As the player herself stated, the process felt “somewhat arbitrary.” She is correct. It was arbitrary. Had the source of the contamination remained a mystery, the machine would have proceeded, and her career would have been terminated. She was saved not by the system’s integrity, but by its fear of a public relations disaster.

This is the critical bug in the philosophy of modern anti-doping: it is built on a pre-industrial fantasy. The code was written for a world where the line between the body and the environment was clear and sacred. But we no longer live in that world. We live in a world saturated with the byproducts of our own creations. Microplastics are not just in the oceans; they are in our blood. The very air we breathe and the synthetic ground we compete on are vectors of contamination. The environment is no longer a passive backdrop; it is an active agent.

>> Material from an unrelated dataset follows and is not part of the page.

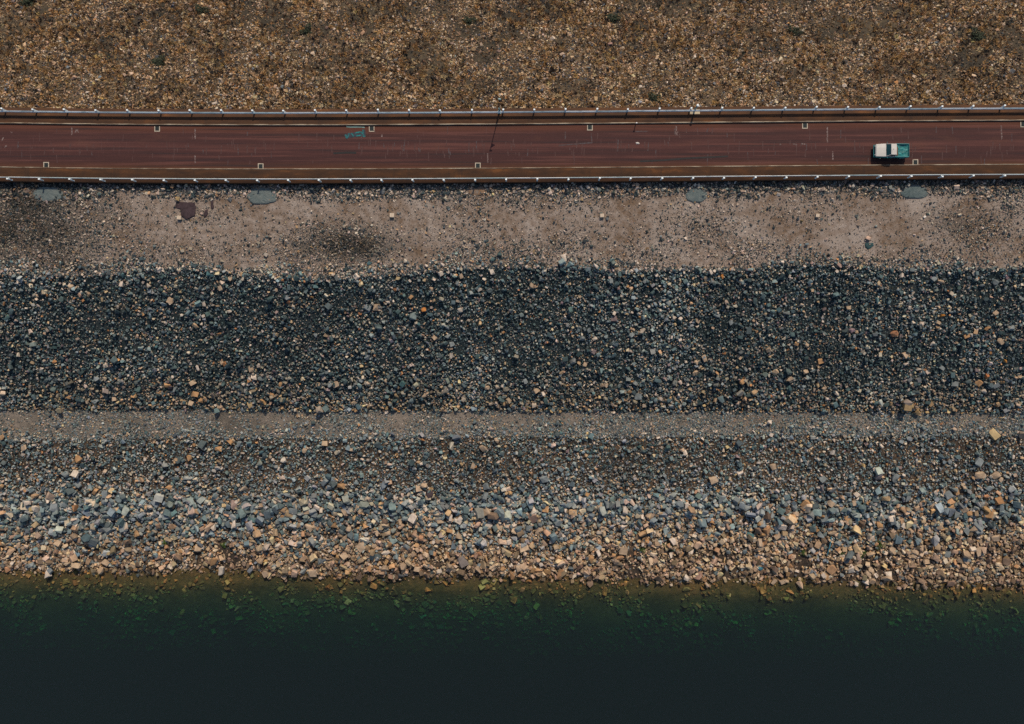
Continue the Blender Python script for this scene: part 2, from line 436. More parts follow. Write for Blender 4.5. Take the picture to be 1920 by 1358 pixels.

The EU’s decision to ban rubber crumb infill by 2031 is a tacit admission of this new reality. They recognize it as the largest source of intentionally added microplastics in their territory. The ground is literally poison. Yet, the justice machine of WADA continues to operate as if the athlete is a hermetically sealed container, solely responsible for its contents.

Even WADA’s proposed reforms for 2027 are not a fix; they are just more patches. Expanding the definition of “Contaminated Products” to “Contaminated Sources” simply adds more IF/ELSE statements to the code. It does not address the fundamental flaw in the core IF/THEN logic. It grants the machine’s administrators more discretion to manually override absurd outcomes, but it leaves the broken engine in place, ready to ensnare the next unlucky athlete whose contamination source isn’t so easily identified.

The machine will continue to hunt, because its purpose is not to find cheaters. Its purpose is to perform a ritual of purity. And like all such rituals, it requires the occasional sacrifice of the innocent to prove its power.

This player was lucky. She became the ghost in the machine—the anomaly that revealed the bug. But a system that relies on luck to avoid devouring the innocent is not a system of justice. It is a time bomb.